Sejarah Singkat Kesenian Ludruk

Kilas balik kesenian ludruk

Surabaya – Masyarakat Jawa Timur, khususnya warga Kota Surabaya pasti tidak asing lagi mendengar kata Ludruk. Kesenian yang sampai saat ini belum jelas keberadaan asalnya, beberapa sumber menyebutkan bahwa ludruk pertama kali muncul di Jombang pada tahun 1907 dengan sebutan lerok, sampai saat ini kesenian Ludruk menjadi kesenian khas Kota Surabaya. Tentunya, jika di Surabaya maka ludruk disampaikan dengan bahasa khas suroboyoan, diiringi gamelan, tari ngremo, parikan, kidungan dan dagelan  yang benar-benar menghibur dan membuat penonton terbahak-bahak mesikpun ada kalanya juga diselingi oleh kritik-kritik sosial. Karena ludruk mengambil ide cerita dari kehidupan masyarakat sehari-hari dan juga sering menyisipkan cerita perjuangan arek suroboyo melawan penjajah.

Pada awalnya, ludruk atau yang dikenal lerok merupakan kesenian mengamen yang menggunakan peralatan kendang dan memakai busana wanita, dengan cara seperti itu, pemain ludruk menari-nari agar menarik perhatian penonton. Bermula dari situ, lahirlah tari remo yang sekarang selalu ada dalam setiap pementasan ludruk.

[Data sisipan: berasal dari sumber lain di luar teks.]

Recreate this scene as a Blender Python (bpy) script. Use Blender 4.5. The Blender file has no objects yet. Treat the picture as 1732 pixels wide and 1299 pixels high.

Pada masa sebelum sampai awal kemerdekaan, bermunculan berbagai kesenian ludruk di daerah Jawa Timur, muncul seniman-seniman baru, seperti Cak Durasim, sebagai pelopor berdirinya komunitas-komunitas kesenian ludruk. Karena pada saat itu, Indonesia masih dalam penjajahan, ludruk seringkali mengangkat cerita perlawanan rakyat dan juga berfungsi sebagai sarana perjuangan. Namun, pada orde baru, kesenian ini dimanfaatkan oleh segelintir pihak sebagai alat propaganda. Ludruk pada masa itu merupakan alat bagi PKI untuk menggalang massa. PKI memanfaatkan ludruk untuk menanamkan pengaruhnya di masyarakat.

Di titik itulah, eksistensi ludruk mulai meredup, perlahan mulai ditinggalkan rakyat. Meskipun begitu, pemerintah berupaya untuk tetap mengembalikan kepercayaan masyarakat Jawa Timur dan Indonesia bahwa ludruk adalah teater tradisional khas Jawa Timur yang harus dilestarikan kehadirannya. Hingga saatini, kesenian ludruk masih tetap bertahan ditengah kencangnya pergeseran budaya.